Your main check, apart from fit, is heel lift. Take the liners out and tie up your boots as though you’re going off the mountain, then check to see if your heels lift up. If they do, your boots are wrong. Your boots should be comfortable around the ankle and your heel on the bottom at all times – if not your riding will seriously suffer as you’ll have far less control over your board.

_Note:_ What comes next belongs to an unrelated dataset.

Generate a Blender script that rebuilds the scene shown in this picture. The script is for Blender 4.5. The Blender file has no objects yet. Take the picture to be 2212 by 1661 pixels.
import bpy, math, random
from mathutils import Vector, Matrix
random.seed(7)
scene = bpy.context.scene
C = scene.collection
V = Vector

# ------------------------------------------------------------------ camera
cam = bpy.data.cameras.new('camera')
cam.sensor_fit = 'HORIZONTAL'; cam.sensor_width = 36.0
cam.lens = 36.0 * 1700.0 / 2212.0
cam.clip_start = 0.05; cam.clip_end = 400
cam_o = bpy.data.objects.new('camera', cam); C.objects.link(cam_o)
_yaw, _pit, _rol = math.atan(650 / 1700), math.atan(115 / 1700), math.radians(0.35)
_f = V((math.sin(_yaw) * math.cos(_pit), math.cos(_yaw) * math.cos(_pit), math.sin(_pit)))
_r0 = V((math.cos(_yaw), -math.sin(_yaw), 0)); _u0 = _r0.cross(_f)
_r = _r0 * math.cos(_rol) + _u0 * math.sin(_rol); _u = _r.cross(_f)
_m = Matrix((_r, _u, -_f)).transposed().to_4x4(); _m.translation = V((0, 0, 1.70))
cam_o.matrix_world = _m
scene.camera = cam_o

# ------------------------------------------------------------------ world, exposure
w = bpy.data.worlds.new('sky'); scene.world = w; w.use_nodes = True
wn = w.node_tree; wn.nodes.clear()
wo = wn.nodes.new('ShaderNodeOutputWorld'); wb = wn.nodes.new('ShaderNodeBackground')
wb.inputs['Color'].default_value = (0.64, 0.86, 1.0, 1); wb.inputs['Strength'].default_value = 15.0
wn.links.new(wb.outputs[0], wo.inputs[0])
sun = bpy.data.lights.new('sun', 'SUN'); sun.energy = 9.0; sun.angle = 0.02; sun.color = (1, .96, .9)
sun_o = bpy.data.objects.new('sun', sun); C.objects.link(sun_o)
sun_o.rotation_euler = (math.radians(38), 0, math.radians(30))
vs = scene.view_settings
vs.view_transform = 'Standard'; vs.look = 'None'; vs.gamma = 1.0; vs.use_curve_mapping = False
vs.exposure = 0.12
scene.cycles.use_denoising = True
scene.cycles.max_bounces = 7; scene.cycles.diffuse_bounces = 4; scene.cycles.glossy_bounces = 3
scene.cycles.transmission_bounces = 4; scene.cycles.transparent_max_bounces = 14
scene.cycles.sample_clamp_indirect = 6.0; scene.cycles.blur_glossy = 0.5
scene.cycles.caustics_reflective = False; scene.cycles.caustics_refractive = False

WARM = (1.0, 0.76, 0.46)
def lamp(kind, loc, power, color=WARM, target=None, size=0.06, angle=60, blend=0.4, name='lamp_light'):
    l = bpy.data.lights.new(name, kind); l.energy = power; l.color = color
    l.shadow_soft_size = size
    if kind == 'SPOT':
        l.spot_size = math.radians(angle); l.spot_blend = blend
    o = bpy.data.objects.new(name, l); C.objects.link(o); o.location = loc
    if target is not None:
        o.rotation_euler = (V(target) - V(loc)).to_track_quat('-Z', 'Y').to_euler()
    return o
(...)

The particular brand may be the wrong shape for your foot, so don’t worry about asking to try something else. You’ll look far better on the mountain riding properly, than in bling boots with no control!

Northwave Freedom

Boot stiffness is also something to consider – if you’re usually found in the park or snow dome, then softer boots will suit you better as they’re more flexible, but if you’re found big-mountain riding then stiffer boots are better for more stability and control. Boots designed for all-mountain are usually stiffer at the top with adjustable liners, so you can play around with them when you need them stiffer or more flexible.

Finally, you need to think about your bindings. Most standard softer boots are designed for standard strap-in bindings, but if you’ve step-in bindings, you’ll need step-in boots. If you change bindings, it’s always worth checking that your boots fit in as some boots are wider or taller than others, so you may not be so secure.

Another benefit of snowboarding over skiing is that you can party-on in your boots through the night, but if your boots don’t fit then your feet will be so uncomfortable by the end of the day that you’ll not want to ride the next. Some boots come with battery packs, others have gel/air bags, but the truth is it doesn’t matter how much it costs – the most expensive aren’t always the best – it just needs to be comfortable and fit you, then you’ll be a much better rider.